Anche per questo è piacevole canticchiare una melodia a me nota fin dai tempi della scuola.
LA CANZONE – Bonnie banks o’ Loch Lomond – cover Ac/Dc
La mia generazione del flauto ha scoperto la dolcezza della sua musica e non si stupisce quando sbarca sul Loch Lomond. Se è una giornata di sole, anche timido, può illudersi che “the bonnie banks” sia un canto di innamorati, che celebra la vita. In un certo senso lo è, ma sono i giorni in cui il Ben Lomond nasconde la testa tra le nuvole che ricordano meglio la natura di questa canzone. Qualcun altro ha pensato a scuotere questa atmosfera: il gruppo di hard rock Ac/Dc, ad esempio, australiano per definizione, scozzese in gran parte di origine (i due fratelli Young nacquero a Glasgow), ha eseguito vigorose cover di queste note, che risuonano anche come  un omaggio a Scott dopo la sua morte, secondo alcuni.
Perché una delle band più dure del mondo si inchina a una ballata simile? Il rock estremo spesso ha trovato isole felici in lenti diventati indimenticabili. Qui sicuramente pesano le radici scozzesi, ma non solo.
La strada lunga e quella corta sono accostate nella canzone: nel film che proiettava il centro dedicato al lago, rivivo l’interpretazione legata all’insurrezione giacobita. Si parlano due amici, uno dei quali sarà messo a morte, eppure tornerà per primo lui a Loch Lomond e alle sue sponde meravigliose. Solo che per l’incantesimo crudele della vita non potrà più riabbracciare il suo amore.
Tu prenderai la strada alta, io quella sottostante e sarò in Scozia prima di te.

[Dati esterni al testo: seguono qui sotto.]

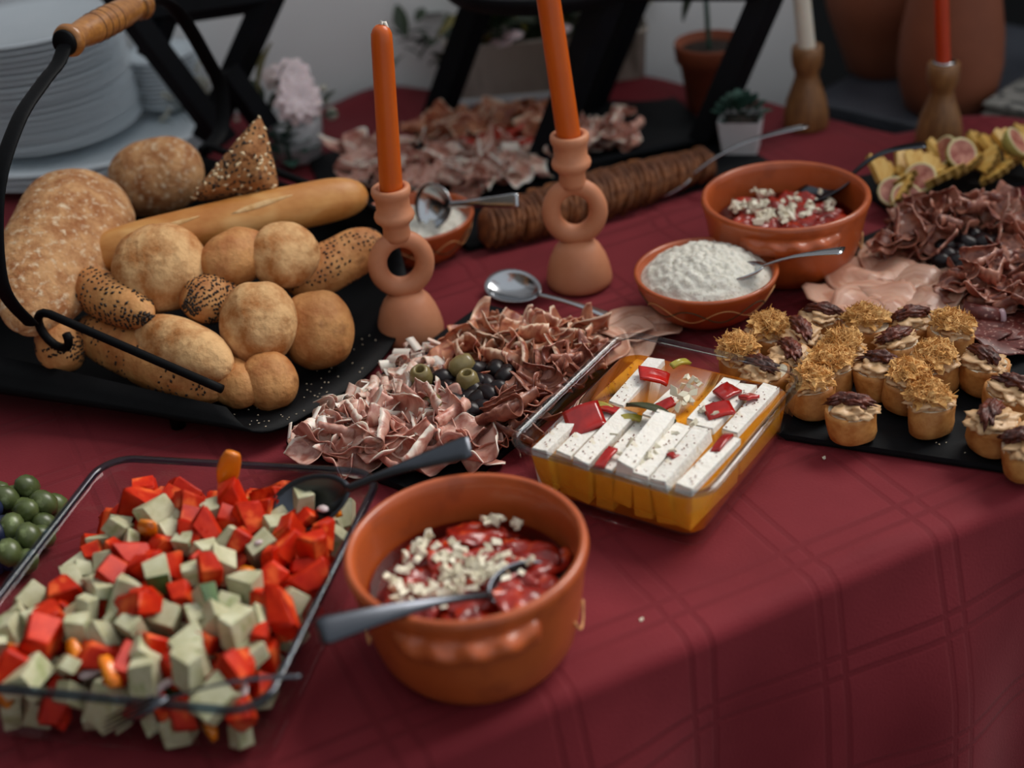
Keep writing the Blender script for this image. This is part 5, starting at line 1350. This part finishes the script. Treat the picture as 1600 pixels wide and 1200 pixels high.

La strada minore, secondaria, quella che percorrerà il protagonista della canzone: quella spirituale, afferma un’interpretazione. E’ come se l’anima avesse bisogno di meno miglia per arrivare alla meta, così precederà il corpo e la mente stanchi dell’amico, pur libero dalla minaccia della morte. 
Ma Loch Lomond, che sia offerta dolcemente alle vostre orecchie o arrivi con la graffiata di una chitarra, lascerà sempre un dubbio: a chi spetta il pianto, a chi la gioia dei colori; a chi la seconda primavera, a chi le acque tranquille sotto la carezza della luce. Perché le due strade che si sono prese separatamente, conducono sempre allo stesso cuore, in tempi diversi.